Spectral stability of traveling water waves: Eigenvalue collision, singularities, and direct numerical simulation

In a recent paper (Nicholls (2009) [1]) the author conjectured upon the connection between the onset of dynamic spectral instability of periodic traveling water waves, and singularities present in Taylor series representations of spectral data for the linearized water wave equations. More specifically, he proposed that the onset of instability is always coincident with encountering the smallest singularity in these Taylor series. In this paper we study this connection via a new Direct Numerical Simulation algorithm derived from the surface formulation of the water wave problem due to Zakharov (1968) [5] and Craig & Sulem (1993) [6]. We find compelling evidence that the conjecture is true in the case of deep (as compared to Benjamin & Feir’s (1967) [7] critical depth h≈1.363h≈1.363) water, but false for shallow depths as it significantly underpredicts the onset of instability.
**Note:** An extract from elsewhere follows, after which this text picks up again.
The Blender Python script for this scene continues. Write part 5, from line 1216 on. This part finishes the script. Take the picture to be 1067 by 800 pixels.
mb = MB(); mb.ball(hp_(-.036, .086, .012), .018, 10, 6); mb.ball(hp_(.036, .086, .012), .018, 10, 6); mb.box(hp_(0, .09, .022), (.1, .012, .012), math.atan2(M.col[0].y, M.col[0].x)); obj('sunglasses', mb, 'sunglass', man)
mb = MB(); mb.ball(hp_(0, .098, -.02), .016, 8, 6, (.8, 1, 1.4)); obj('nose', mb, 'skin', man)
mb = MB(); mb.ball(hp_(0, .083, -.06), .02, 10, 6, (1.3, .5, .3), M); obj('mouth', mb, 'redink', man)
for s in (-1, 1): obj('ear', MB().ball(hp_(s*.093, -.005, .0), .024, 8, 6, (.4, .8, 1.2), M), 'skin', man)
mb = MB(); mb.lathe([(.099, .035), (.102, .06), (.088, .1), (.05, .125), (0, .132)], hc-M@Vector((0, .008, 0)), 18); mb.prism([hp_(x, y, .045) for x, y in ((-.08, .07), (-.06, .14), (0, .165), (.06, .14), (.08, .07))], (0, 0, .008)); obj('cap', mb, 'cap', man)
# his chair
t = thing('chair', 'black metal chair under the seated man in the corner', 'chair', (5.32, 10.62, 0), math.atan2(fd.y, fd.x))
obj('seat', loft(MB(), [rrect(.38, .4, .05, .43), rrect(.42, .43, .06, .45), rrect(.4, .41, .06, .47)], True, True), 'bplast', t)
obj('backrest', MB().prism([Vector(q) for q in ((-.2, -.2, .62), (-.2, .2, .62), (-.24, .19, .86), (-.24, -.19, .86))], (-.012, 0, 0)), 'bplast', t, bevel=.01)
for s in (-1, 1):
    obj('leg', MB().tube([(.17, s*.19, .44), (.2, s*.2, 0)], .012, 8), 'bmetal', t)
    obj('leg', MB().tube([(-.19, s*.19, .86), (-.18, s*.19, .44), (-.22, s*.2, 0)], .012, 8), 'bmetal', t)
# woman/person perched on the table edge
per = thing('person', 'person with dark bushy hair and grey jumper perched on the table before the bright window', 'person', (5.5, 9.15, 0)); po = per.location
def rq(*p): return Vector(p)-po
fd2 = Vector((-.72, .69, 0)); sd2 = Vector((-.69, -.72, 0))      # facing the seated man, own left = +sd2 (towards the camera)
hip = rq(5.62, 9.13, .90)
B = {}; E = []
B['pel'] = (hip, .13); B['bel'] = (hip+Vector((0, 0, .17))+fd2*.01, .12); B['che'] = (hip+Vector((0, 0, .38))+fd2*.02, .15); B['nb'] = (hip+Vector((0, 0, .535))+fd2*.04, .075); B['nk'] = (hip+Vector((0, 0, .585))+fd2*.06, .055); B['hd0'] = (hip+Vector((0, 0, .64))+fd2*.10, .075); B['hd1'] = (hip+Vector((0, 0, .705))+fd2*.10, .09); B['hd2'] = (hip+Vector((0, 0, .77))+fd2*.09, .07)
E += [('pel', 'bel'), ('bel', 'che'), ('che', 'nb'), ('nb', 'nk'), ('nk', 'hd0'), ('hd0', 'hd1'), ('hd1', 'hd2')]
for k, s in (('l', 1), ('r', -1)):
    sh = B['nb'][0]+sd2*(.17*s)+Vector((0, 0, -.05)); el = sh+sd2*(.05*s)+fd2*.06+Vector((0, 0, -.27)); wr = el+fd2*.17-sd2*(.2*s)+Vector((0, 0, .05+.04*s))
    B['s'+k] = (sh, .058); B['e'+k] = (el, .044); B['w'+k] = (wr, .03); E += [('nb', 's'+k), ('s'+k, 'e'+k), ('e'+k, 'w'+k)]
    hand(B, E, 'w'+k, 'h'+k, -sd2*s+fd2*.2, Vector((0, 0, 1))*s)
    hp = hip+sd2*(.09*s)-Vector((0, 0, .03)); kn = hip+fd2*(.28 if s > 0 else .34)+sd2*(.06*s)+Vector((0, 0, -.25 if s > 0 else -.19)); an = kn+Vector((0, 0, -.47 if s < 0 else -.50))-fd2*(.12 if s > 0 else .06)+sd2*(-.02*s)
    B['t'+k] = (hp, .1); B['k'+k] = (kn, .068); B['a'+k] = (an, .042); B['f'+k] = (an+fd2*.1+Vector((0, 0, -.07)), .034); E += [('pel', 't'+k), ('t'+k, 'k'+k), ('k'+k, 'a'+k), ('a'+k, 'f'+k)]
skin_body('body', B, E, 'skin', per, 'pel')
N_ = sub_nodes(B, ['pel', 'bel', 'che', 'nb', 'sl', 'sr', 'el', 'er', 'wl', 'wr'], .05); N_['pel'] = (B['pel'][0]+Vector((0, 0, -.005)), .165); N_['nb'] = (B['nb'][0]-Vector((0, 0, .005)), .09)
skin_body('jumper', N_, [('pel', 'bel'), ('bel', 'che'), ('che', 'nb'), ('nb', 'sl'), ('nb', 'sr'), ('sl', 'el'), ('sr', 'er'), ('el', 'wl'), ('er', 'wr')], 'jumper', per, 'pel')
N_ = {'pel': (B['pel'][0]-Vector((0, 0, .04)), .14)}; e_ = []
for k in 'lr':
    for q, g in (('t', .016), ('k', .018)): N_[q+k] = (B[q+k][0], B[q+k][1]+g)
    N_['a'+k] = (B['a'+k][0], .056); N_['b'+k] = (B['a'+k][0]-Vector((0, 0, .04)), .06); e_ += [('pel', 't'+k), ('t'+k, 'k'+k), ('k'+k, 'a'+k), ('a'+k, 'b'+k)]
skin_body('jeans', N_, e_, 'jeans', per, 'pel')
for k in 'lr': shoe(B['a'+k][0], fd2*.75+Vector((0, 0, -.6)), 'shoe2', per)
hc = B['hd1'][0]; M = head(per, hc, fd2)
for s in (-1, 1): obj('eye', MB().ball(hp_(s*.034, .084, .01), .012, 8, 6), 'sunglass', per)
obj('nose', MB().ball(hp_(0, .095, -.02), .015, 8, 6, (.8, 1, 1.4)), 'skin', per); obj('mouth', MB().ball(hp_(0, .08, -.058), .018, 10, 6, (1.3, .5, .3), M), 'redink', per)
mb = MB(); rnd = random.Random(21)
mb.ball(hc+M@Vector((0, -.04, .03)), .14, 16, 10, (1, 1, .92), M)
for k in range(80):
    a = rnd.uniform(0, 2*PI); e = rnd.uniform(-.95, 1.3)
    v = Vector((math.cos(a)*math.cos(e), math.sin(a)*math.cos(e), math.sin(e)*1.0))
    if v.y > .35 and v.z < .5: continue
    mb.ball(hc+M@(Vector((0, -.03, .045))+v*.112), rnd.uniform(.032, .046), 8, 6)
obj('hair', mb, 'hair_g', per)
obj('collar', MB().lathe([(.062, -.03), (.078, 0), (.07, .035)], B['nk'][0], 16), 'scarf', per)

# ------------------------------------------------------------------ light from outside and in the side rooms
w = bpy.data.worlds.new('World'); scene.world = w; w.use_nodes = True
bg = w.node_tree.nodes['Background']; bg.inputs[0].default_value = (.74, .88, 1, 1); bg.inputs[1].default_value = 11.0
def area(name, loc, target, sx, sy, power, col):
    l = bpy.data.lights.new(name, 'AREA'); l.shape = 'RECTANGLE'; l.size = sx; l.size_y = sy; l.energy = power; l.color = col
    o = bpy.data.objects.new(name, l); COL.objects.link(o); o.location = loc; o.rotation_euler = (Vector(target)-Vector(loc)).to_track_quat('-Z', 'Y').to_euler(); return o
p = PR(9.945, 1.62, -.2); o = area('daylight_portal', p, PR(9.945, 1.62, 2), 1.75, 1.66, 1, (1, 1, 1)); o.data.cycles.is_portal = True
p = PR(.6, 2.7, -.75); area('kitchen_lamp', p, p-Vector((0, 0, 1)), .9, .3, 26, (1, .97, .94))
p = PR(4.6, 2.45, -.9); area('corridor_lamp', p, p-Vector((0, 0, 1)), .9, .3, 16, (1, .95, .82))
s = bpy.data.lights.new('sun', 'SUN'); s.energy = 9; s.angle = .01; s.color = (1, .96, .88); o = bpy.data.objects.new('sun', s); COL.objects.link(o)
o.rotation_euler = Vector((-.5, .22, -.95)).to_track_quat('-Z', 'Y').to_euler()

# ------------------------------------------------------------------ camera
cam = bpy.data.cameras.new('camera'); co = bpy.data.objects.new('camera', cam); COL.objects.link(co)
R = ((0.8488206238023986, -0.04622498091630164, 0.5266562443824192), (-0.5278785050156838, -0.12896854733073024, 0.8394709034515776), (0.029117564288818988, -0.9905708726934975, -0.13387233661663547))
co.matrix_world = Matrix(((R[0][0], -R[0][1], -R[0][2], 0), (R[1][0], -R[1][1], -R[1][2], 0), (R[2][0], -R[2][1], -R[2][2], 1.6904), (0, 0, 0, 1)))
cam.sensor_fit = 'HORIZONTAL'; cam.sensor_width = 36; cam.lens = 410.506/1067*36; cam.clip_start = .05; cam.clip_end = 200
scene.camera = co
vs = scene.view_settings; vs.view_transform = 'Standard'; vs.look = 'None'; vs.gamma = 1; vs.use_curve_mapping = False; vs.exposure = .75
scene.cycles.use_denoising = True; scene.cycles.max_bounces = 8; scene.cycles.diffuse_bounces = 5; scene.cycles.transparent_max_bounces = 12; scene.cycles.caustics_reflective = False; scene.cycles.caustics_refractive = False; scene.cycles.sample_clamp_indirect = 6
The utility of the singularity identification strategy advocated in [1], while somewhat lessened in the shallow water case, is nonetheless upheld due to its ability to reliably identify a lower bound of stability and its extremely favorable computational complexity.

Research highlights
► Spectral stability of traveling water waves and singularities in the spectrum are related for deep water.
► Spectral stability and these singularities are not related for shallow water.
► Lower bounds on spectral instability can be efficiently computed in all depths.